日本流に言えば憐憫の感情とでも言いましょうか。

悲しんでいる人を助けてあげたい、苦しみの渦中にある人を救ってあげたいと思う感情です。

だれかが困っていればすぐ助けに行ってあげる、そのときの助けに行く自分は気持がいいはずです。

阪神大震災のときも日本中の人々が何とかしてあげたいと立ちあがりました。

日本中が“悲”の感情で満たされましたが、それはすばらしい(みんなが助けあいたいという感情が溢れたということの意味においてです)ことでした。

これまで忘れすてにしてきた感情を取りもどしたのです。

あの、被災者を助けてあげたいという感情をいつまでも忘れないでほしいものです。
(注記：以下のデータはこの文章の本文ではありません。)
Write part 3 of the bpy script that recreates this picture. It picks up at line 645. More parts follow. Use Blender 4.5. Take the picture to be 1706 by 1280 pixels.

それは人間であればいつも必要な感情なのです。

この必要な感情を心のなかに育てていく方法を冥想によって完成させてほしいものです。

 

三番目の喜はともに喜ぶ感情です。

人が幸福になって喜んでいるとき、自分もそれを見てともに喜べる感情です。

しかしながらふだん私たちは、自分の回りのだれかが仕事が上手くいったり、人が大金を手に入れたり、ライバルが美人の恋人を持ったりするとすなおには喜べず、嫉妬という感情に苦しめられます。

この嫉妬という感情は恐ろしいものですから、なるべく持たないほうがいいので、それだからこそ人が成功したならば、「ああ、よかった、よかった」と万歳でもできるような喜ぶ感情を抱けるよう、冥想法によって心を鍛えてほしいものです。

 

最後の四番目の捨は捨てると書いて捨(しゃ)と読むので意味が結びつかないようですが、平等で冷静な感情を表します。

人間はどんな物ごとに対してもいろいろな感情を抱くものですが、捨はその感情に流されないよう戒め、生命のすべてを見極める心のことです。

人間は、しょっちゅう怒っていたり、悪いことばかりしていたりする人が多いのですが、そういう人たちに翻弄され自分もいっしょになってともに怒ったり、苦しんでいたんではたまりません。

世の中には様々な人がいることは事実ですが、それらを放っておくことも大切なのです。

例えば、この世界にはさまざまな不平等がありますがそれをいちいち怒っていても仕方がありません。

悪人がはびこっていても、その悪人をやっつけるというのではなくただ冷静な心になって平等に見守っている、それが捨の心なのです。

 

仏教の冥想の実践はこれら四つの感情をべつべつに育てることが目的です。

その感情は私たちが生まれついて持っていたものではありませんから、ピアノを練習するように冥想によってこの四つの感情を習得していく以外方法はないのです。

そのために「慈悲喜捨の冥想法」があるのです。

慈悲喜捨の四つの感情をはやく作るためには、どれかひとついま自分の持っている感情を優先して育てていけば、残りの感情も作りやすくなっていくものです。